I rarely disobeyed my parents, teachers, nuns or any other authority figures, so I couldn’t very well tell the priest I failed to honor my father or mother. I did lie, but it was only to make people feel good, or to get a laugh from my sisters. I didn’t steal (well, I did once: I took a nice plastic ruler from a classmate’s desk in first grade once, but I returned it a few days later, so I couldn’t even count that one). I never missed Sunday mass, and many times I even went to daily masses, especially during Lent.

Later, when I finally discovered a particularly pleasurable sin, I ended up having to lie to the priest again. Not about doing it, but about how many times I did it.
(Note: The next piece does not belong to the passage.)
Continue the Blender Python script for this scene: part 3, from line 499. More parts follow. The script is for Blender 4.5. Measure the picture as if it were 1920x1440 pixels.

Surely, I thought, nobody else did it as often as I did, and it was more embarrassment than guilt that kept me from being honest. That and the terminology. I mean, why didn’t the priest tell me the first time that masturbation was the sin, not uttering the word? “Bless me father for I have sinned: I played with myself 14 times.” Talk about feeling small! Playing with myself? Rubbing my earlobes, fingering my toes. toeing my fingers – that’s playing with myself. That you can stop doing. Not that!

The four Our Fathers and six Hail Marys assigned as penitence may have been enough to wipe away the guilt, but not the embarrassment. (There’s the language thing again: why in the world did the nuns and priest insist on using “penitence” with six-year old Mexican kids whose primary language was Spanish? What was wrong with “punishment”? I don’t think I found out what the word meant until I was in junior high.)

BLESS ME, READERS, for I have strayed.

No, not that kind of straying; I’m through with sin. I mean the literary kind, as in this post was not supposed to be about whacking off. It’s supposed to be about eating and I wanted to get to this: “Bless me my Weight Watchers village, for I have sinned.”

If you’ve been reading my FaceBook posts the last few days you know that I hosted a small but elaborate brunch over the weekend. Much of the food I prepared and helped eat was healthy, but some of it wasn’t, and I ate more than I should have. And I didn’t even bother to keep count of the points, so I have no idea where I am, points-wise. And, aside from cooking and cleaning, I didn’t exercise.

Not a good way to start a week, especially one that is going to offer few opportunities to exercise and includes a birthday. But it’s OK. I made a willful decision to have a good time and enjoy a great meal with good friends. I have no regrets at all. If I gain a pound or two, that’s OK too, for this is not a speed race. It took a long time for me to gain this weight and it’s going to take a long time to lose what I want to lose.

In the past, this would have signaled the beginning of the end of my latest Weight Watchers attempt to lose pounds. At this point, I would be feeling defeated, dejected, depressed and very pissed at myself. I would probably have convinced myself that since I had already misbehaved for part of the week, I might as well go ahead and blow the rest of the week and start fresh the following Saturday, after weighing in. And I would proceed to make a pig of myself every hour of every day. And then, Saturday morning would arrive and I’d be so terrified of what the scale would say that I’d convince myself to stay home, and vow to be very, very good the next week so that when I did go weigh myself the following Saturday, all the pounds I’d gained would be gone. Of course, that would never happen and I’d keep on gaining and gaining and gaining.

As I said, that was the old days. That was when I didn’t have you. Today, even though I’ve not been true to the program the past two days, starting tomorrow morning with breakfast, I will go back on program.

How do I know that? Because tomorrow evening, those of you who care will ask me how I did, that’s why.

Thank you in advance.

So, indeed – and please — bless me, Village, bless me.